Even though national authorities won’t ignore competition from outside their borders, the potential impact of the tie-up on their home markets might loom larger for domestic watchdogs than for the European Commission.

— An EU view —

In past decisions, the commission has said the portable-batteries market is “at least Europe-wide and possibly worldwide” in scope. After all, portable batteries are mainly produced in Asia and exported all over the world; there are no major differences in customers' requirements regardless of location; and many wholesale customers source globally.

From a pan-European perspective, US company Duracell emerges as a significant competitor, as does Japanese manufacturer Panasonic.

Indeed, Energizer calls Duracell its “primary competitor” in higher-price portable batteries. In its 2017 annual report, it lists Spectrum Brands and Panasonic as its top rivals in the “price-conscious” market segment in Europe, Africa, Latin America and Asia.

Still, Energizer is a — if not the — market leader for branded batteries in Europe. For alkaline and lithium-coin batteries, competitors can argue that Energizer has a third of the European market and that Varta would add roughly 10 percent.

For hearing-aid batteries, they can argue Rayovac is the dominant supplier, accounting for around two-thirds of all such batteries sold to retailers in Europe, and that Energizer is one of its few significant competitors.

— Private-label competition —

Yet a factor that might mitigate in favor of the deal is the role of private-label — non-branded — sales by large retailers.

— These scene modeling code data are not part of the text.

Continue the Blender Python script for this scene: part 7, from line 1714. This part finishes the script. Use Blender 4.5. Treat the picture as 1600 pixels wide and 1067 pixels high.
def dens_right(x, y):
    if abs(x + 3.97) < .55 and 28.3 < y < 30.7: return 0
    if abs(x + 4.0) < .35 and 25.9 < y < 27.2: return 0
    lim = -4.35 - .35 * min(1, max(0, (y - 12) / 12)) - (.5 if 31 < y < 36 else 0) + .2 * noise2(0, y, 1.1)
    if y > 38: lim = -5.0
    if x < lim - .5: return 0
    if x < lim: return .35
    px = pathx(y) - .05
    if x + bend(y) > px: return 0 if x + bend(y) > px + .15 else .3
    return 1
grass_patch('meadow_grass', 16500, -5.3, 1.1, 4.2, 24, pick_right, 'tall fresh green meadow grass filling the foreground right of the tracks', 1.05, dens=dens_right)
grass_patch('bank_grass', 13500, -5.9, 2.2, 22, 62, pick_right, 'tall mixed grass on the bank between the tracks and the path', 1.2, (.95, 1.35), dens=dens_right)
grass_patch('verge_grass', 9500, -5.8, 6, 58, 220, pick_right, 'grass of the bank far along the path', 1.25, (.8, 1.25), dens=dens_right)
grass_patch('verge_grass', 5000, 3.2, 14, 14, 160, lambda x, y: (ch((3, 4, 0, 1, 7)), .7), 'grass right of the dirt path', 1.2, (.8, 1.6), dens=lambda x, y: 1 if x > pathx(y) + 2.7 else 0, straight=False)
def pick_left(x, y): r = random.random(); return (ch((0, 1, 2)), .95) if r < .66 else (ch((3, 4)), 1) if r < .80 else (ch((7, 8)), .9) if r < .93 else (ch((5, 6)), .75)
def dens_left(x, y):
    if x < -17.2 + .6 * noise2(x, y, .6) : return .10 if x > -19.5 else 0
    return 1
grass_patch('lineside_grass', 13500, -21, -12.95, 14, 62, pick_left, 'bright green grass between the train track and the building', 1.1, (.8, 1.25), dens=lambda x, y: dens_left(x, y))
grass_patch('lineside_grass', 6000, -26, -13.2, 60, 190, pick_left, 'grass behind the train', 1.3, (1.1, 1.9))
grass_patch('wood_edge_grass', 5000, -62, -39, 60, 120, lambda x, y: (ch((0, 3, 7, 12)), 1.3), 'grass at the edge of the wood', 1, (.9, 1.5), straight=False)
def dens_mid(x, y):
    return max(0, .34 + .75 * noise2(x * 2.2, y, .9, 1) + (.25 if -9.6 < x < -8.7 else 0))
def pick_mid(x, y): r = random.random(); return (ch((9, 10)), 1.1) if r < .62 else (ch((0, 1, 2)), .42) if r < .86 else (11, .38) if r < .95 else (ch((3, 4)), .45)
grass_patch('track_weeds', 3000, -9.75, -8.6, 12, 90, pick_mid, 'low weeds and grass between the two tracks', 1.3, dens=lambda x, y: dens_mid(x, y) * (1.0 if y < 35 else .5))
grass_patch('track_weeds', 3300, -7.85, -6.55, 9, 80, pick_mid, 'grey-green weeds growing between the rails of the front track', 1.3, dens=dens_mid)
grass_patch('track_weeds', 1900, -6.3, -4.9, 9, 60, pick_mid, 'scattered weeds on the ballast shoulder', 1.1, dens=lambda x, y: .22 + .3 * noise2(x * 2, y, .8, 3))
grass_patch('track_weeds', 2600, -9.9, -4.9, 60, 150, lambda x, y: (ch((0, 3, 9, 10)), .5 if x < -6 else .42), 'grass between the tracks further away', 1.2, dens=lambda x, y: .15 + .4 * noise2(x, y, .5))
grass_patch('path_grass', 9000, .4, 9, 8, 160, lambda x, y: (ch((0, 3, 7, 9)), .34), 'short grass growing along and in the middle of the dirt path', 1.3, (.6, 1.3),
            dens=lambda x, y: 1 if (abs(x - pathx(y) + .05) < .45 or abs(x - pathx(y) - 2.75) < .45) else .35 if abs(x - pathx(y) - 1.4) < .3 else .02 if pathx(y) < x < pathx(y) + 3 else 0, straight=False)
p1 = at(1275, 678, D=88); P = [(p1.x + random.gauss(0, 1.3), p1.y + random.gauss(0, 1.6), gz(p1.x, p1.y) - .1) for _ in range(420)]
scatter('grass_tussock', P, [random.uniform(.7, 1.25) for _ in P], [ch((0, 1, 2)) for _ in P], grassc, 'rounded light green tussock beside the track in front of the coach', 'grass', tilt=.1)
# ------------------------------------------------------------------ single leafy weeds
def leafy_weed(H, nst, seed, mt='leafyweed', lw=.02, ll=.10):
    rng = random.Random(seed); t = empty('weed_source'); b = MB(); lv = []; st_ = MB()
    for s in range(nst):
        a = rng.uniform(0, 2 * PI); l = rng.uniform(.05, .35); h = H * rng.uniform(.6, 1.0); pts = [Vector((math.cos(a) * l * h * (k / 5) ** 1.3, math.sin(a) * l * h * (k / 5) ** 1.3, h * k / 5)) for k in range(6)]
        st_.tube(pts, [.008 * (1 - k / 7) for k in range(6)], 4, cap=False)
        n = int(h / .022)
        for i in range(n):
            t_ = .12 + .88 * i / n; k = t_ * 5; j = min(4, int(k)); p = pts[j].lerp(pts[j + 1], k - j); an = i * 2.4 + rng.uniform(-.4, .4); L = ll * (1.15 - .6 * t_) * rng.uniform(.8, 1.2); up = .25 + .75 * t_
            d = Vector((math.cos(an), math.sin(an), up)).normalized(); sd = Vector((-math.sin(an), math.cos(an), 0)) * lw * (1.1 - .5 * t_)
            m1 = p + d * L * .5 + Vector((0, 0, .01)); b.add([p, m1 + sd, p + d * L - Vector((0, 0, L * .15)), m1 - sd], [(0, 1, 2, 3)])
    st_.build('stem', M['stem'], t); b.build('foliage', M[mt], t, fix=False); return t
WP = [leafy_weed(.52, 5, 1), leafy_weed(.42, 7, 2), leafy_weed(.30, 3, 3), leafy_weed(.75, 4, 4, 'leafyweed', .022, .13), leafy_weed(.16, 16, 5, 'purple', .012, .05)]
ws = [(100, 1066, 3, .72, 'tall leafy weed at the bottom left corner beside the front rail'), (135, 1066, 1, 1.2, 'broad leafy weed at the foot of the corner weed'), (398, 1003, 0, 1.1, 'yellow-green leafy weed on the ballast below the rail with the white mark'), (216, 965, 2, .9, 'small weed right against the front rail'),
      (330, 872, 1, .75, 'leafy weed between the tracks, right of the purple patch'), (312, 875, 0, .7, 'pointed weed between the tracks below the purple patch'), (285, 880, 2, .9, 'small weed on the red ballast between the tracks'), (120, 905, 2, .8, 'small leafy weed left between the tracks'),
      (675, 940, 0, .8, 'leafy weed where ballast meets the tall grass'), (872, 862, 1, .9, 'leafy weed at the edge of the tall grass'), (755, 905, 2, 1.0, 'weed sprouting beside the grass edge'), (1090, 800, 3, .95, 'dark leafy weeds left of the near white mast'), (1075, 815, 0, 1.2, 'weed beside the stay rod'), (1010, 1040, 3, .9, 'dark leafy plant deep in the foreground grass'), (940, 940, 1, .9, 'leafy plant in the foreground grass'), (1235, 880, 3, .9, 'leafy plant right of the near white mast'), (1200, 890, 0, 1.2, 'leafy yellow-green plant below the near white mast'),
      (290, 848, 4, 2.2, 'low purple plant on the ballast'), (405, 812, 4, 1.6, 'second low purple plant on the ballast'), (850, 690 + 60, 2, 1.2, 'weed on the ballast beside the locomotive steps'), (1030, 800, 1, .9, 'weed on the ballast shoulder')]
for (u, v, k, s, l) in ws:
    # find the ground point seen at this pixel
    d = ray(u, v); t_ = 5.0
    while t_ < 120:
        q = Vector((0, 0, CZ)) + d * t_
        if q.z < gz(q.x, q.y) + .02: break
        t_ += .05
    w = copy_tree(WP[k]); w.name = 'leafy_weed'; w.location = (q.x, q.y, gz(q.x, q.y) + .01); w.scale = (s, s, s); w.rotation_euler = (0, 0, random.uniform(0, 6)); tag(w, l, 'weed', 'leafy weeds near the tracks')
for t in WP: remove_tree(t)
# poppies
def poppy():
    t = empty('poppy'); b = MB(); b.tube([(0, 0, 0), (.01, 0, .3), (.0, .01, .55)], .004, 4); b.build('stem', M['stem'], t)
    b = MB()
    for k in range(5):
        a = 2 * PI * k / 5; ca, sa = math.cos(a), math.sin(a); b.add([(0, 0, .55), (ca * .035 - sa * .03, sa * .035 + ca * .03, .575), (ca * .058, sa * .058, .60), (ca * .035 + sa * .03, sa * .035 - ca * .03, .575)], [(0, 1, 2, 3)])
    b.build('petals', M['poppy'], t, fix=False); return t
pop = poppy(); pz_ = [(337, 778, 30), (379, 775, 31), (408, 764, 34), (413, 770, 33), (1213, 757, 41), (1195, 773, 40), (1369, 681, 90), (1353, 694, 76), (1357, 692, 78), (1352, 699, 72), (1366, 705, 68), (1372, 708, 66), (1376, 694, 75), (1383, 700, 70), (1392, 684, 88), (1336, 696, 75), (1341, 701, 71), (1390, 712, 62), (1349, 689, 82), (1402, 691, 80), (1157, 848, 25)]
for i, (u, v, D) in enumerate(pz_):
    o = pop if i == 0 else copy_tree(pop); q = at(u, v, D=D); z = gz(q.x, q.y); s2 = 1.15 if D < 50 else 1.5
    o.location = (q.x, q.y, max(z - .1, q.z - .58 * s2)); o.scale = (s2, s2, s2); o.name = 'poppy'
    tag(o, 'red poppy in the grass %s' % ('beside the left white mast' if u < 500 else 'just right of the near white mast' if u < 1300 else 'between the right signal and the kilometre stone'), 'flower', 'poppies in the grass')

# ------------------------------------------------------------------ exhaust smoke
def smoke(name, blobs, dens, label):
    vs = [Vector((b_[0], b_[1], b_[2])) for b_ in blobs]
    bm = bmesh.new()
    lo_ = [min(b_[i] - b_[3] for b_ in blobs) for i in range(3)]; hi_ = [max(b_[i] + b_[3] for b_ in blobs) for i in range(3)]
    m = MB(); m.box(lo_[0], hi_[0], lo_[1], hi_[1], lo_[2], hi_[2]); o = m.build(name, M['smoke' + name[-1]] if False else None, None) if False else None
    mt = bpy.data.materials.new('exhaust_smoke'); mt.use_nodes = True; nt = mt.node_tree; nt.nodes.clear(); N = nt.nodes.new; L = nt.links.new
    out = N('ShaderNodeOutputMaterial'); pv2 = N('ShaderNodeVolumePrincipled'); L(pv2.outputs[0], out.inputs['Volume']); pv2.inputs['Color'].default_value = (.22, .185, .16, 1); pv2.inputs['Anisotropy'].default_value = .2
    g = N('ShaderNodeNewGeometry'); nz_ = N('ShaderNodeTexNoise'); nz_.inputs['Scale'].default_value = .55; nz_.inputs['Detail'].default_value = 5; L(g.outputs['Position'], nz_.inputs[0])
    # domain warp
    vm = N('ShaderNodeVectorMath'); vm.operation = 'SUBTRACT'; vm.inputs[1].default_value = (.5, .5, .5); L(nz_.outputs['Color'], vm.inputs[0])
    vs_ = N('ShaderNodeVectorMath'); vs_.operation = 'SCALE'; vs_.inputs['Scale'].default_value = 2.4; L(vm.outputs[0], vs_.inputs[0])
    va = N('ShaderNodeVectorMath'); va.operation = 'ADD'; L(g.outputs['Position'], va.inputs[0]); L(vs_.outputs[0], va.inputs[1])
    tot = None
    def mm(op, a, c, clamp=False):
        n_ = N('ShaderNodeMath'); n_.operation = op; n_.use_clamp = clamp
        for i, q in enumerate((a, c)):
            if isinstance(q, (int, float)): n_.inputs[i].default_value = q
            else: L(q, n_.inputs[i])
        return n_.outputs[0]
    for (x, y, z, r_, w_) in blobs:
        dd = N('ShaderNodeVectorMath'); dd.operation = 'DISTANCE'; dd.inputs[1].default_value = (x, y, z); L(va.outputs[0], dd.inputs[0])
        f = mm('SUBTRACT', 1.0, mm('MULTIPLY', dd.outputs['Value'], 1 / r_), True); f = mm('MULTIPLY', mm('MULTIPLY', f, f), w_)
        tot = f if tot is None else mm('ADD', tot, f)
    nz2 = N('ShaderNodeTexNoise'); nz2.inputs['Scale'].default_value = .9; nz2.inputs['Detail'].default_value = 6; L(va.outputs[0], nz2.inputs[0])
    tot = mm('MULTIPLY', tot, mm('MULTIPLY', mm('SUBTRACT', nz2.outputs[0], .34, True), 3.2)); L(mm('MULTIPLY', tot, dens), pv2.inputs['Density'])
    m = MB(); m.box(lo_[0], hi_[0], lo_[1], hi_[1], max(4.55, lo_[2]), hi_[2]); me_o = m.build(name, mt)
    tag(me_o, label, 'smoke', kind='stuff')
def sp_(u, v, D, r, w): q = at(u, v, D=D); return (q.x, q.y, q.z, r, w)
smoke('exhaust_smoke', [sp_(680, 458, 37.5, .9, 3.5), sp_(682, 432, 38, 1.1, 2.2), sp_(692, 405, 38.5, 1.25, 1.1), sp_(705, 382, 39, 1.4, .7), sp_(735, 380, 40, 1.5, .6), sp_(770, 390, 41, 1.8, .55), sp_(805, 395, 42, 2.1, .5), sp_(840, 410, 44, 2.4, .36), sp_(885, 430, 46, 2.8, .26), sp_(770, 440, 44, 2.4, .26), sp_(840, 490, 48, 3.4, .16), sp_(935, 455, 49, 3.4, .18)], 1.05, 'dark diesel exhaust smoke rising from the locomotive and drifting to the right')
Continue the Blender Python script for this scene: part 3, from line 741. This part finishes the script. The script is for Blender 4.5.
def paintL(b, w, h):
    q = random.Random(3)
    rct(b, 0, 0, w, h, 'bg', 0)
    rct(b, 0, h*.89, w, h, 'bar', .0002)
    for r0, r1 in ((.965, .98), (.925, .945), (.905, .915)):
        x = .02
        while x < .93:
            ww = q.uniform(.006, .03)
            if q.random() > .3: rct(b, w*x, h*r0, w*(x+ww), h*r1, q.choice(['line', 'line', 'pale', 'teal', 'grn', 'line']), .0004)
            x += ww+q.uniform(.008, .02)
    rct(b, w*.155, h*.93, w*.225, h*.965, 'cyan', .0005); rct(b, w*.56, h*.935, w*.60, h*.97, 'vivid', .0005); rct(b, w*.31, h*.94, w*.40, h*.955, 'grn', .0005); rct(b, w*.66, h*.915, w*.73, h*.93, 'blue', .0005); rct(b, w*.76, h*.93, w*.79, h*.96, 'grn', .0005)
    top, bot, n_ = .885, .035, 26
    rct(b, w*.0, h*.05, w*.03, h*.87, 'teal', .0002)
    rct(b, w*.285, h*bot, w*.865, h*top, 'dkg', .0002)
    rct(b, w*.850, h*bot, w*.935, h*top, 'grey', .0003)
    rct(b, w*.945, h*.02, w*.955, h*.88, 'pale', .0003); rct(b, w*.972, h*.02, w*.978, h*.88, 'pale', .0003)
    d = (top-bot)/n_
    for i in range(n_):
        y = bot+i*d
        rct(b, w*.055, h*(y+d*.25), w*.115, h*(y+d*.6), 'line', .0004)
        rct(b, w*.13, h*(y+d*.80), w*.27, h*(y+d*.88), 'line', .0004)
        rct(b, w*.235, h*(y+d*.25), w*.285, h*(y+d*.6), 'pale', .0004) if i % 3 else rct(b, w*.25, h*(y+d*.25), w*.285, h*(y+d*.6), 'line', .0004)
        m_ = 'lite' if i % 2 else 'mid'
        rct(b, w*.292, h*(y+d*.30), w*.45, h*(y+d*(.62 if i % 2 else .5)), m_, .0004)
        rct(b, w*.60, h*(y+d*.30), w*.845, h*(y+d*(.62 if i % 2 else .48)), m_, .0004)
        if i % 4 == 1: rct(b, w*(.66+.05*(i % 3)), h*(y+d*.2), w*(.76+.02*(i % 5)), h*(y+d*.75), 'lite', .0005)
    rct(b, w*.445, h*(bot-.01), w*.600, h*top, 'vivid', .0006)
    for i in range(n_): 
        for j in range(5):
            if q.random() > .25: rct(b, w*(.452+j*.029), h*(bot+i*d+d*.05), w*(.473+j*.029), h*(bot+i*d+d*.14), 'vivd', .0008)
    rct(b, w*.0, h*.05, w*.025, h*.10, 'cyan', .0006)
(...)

Energizer declined to comment on this question, but previously said in its 2017 annual report that such sales have an impact on the market in some parts of the world, “particularly in certain European markets such as Germany and Spain.”

The EU’s take on this deal might hinge on whether officials are convinced that branded and non-branded batteries compete head-to-head in Europe. Otherwise, they might balk at adding, even incrementally, to Energizer’s market power.